Monica also read messages in Clinton's ties -- was he saying something by wearing one she had given him twice in a week? When she decided to hide some gifts he had given her, she handed them to his secretary because that was a signal, too: "... turning over some of these things was a little bit of an assurance to the president or reassurance that, you know, that everything was O.K.," she testified.
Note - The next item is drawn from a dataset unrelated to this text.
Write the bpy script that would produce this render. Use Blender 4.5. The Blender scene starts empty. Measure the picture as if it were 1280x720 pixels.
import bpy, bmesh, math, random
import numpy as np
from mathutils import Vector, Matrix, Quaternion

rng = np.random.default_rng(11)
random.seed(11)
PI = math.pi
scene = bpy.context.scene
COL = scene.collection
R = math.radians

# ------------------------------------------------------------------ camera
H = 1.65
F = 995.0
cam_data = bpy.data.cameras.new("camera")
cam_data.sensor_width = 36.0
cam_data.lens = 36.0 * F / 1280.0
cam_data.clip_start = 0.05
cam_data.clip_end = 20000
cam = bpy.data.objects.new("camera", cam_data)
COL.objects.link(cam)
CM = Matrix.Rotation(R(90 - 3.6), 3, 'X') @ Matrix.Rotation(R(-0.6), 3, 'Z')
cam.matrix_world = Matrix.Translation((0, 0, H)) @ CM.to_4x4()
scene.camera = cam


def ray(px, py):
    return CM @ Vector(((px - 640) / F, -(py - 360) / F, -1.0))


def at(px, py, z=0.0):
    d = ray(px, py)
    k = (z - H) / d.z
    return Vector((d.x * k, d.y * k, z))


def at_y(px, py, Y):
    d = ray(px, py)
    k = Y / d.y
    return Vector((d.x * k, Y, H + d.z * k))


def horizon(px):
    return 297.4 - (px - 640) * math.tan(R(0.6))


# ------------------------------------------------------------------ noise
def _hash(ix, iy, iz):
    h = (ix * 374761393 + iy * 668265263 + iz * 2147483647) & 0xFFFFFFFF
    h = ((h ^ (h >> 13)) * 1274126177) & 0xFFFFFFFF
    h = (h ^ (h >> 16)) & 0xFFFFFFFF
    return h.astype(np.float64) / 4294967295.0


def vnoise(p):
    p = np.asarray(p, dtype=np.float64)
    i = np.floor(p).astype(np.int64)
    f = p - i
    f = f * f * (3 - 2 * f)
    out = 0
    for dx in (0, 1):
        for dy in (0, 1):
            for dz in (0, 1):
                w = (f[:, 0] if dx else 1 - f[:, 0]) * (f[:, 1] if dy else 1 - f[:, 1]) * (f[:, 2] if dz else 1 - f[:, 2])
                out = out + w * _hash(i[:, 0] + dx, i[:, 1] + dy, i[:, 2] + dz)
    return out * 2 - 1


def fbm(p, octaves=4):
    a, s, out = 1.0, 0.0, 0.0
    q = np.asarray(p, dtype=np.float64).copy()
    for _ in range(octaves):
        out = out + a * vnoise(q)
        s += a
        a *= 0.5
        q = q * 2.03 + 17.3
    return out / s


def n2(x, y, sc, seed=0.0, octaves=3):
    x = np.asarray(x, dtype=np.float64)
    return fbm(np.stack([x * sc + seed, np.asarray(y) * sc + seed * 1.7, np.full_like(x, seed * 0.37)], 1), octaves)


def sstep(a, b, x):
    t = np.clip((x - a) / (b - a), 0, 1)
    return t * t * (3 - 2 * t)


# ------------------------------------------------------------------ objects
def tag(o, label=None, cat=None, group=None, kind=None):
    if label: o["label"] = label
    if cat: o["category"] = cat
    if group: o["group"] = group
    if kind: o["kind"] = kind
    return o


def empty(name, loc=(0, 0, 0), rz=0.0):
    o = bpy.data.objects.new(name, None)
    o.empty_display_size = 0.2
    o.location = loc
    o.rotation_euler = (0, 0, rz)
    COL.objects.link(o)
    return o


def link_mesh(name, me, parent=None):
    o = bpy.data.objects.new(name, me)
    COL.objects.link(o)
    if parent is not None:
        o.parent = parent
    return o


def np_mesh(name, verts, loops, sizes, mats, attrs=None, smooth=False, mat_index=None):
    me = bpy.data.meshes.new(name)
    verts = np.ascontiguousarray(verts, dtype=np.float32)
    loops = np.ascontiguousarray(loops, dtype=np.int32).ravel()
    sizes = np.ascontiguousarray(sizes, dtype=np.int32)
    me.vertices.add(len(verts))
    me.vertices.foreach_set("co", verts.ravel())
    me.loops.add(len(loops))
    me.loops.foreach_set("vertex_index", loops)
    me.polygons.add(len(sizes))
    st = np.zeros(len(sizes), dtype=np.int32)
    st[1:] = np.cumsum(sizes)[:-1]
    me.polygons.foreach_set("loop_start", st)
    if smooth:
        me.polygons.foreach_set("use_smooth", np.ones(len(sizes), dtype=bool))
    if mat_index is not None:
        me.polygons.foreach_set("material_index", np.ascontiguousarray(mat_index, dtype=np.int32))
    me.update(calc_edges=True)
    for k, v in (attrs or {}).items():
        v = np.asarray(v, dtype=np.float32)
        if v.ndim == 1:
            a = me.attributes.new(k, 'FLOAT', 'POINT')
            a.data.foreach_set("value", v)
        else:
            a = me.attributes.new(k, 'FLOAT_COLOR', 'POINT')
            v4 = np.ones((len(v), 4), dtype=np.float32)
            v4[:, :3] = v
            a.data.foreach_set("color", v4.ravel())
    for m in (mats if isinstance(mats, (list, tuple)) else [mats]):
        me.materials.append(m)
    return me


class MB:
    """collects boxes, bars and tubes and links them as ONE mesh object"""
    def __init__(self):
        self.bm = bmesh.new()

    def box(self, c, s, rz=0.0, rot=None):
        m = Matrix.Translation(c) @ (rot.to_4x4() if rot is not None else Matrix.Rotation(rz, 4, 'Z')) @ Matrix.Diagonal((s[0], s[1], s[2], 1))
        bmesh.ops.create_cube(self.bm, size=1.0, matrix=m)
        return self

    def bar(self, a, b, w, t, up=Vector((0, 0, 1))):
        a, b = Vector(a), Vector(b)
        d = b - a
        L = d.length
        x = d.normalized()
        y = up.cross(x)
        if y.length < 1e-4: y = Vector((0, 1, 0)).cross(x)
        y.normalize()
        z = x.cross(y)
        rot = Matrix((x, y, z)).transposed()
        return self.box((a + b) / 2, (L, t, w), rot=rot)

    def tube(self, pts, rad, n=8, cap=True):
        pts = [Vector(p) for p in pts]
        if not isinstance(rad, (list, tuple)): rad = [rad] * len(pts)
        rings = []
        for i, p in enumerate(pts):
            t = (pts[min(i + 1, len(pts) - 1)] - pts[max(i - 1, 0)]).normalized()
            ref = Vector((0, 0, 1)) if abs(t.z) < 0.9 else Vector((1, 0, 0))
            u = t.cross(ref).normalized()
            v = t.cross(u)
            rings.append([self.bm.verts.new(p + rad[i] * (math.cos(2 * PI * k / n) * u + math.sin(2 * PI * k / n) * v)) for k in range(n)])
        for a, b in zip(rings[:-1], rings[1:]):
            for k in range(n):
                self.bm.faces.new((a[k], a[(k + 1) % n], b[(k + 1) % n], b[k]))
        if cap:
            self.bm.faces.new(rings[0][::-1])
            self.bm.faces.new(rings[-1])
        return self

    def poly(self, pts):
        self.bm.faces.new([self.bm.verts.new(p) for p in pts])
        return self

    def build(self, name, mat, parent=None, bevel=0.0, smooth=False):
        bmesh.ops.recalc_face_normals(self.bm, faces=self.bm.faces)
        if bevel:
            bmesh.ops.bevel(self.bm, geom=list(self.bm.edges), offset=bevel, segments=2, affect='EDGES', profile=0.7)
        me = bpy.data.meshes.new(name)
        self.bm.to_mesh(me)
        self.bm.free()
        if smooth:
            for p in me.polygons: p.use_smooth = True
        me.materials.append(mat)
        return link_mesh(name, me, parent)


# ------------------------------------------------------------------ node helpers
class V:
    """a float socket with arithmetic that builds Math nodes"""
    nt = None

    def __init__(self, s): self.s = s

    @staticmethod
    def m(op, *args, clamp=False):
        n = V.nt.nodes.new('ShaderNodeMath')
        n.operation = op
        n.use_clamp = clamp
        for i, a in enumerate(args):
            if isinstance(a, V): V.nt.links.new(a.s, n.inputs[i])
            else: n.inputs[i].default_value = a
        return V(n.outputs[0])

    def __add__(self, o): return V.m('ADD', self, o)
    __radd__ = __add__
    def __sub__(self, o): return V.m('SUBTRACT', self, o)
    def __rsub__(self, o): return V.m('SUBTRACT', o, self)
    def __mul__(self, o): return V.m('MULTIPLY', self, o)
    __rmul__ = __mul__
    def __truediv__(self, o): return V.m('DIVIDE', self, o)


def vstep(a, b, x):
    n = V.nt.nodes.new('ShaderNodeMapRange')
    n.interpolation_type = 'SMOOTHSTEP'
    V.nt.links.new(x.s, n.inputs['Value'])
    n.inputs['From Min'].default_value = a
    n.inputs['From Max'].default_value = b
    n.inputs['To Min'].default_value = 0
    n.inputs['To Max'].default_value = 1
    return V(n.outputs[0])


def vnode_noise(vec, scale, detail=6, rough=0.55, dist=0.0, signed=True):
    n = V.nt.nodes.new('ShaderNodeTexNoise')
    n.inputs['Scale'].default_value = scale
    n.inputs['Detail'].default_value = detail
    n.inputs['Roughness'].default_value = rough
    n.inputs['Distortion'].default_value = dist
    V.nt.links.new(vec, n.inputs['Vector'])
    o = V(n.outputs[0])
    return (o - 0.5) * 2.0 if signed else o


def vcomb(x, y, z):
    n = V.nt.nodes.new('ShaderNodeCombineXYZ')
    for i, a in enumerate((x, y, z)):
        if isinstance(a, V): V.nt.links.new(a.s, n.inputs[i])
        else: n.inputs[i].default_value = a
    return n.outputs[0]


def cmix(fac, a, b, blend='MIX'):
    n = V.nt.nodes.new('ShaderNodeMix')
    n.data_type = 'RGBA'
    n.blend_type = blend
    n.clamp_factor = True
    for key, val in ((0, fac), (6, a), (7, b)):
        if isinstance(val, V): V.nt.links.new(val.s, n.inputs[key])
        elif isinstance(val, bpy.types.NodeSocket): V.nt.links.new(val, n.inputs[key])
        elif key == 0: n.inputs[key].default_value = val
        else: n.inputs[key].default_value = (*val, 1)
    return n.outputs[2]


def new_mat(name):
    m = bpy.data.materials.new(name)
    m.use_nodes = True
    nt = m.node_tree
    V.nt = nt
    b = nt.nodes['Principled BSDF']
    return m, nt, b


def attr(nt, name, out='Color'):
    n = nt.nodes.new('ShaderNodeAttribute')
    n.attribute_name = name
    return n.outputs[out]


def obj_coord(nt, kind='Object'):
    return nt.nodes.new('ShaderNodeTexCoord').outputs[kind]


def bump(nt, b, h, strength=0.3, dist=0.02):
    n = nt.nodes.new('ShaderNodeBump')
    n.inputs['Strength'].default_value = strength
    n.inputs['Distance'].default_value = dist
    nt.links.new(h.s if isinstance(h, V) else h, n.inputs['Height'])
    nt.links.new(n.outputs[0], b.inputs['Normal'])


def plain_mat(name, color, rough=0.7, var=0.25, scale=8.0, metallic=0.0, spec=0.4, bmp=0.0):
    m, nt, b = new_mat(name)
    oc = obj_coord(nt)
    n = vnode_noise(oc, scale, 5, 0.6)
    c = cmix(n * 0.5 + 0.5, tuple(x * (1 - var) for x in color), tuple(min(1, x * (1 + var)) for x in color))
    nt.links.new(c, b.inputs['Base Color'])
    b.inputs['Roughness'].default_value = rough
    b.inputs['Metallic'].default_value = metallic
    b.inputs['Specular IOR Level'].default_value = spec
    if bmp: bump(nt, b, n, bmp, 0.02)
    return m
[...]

She relied on such intricate codes more and more in the months after Clinton broke off their relationship, when their face-to-face contact was limited. But she also employed one other method of communication. She wrote to the president often, although she didn't send every letter. Some hint at sexual secrets:
When thanking him for a book of poetry, she wrote: "Whitman is so rich that one must read him like one tastes a fine wine or good cigar -- take it in, roll it in your mouth, and savor it!"
Some threaten:
"Dear Sir... [If I am not returning to work at the White House, I will] need to explain to my parents exactly why that wasn't happening."
Some are giddy:
"Dear Mr. P, I must admit it ... I am a compulsive shopper! I saw this tie and thought it would look fabulous on you. ... I just love the hat pin. It is vibrant, unique, and a beautiful piece of art. My only hope is that I have a hat fit to adorn it (ahhh, I see another excuse to go shopping)!"
Some lay on guilt:
"I will never forget what you said that night we fought on the phone -- if you had known what I was really like you never would have gotten involved with me. I'm sure you're not the first person to have felt that way about me."
Some are desperate:
"Please do not do this to me. I feel disposable, used and insignificant. I understand your hands are tied, but I want to talk to you and look at some options. I am begging you one last time to please let me visit briefly Tuesday evening."
And yet, for all her desire to see the president, when he finally suggested a meeting in late 1997, she turned him down. Their conversation is telling.
On Dec. 17, 1997, her phone rang in the middle of the night. The president wanted her to come to the White House so he could give her Christmas gifts, he said. He had many gifts waiting for her -- in fact, it would be the largest collection of presents he'd ever given her at one time.
During the conversation, she testified, the president also mentioned he had seen the witness list for the Paula Jones case and Monica's name was on it.
Could she come to the White House that weekend? he asked. He would call his secretary, Betty Currie, and ask her to come to work to let Monica in.
Monica was always more than eager to see him, but this time, she turned him down. She did so because of something the president didn't seem to take into consideration: Currie's brother had just been killed in a car accident. "I told him that was out of the question, to -- you know, let Betty be," she testified.
An unfinished picture
So who is she?
Maybe she doesn't know yet. After all, as she reminds the grand jurors, she is still young.
"Can you guys call me Monica?" she asks. "I'm just 25. Please."
A juror responds, "But you'll always be Ms. Lewinsky, whether you're 25 or 28 or --"
L Monica cuts the juror off: "Not if I get married," she says.
She is looking into the future, and she can see one more identity ahead.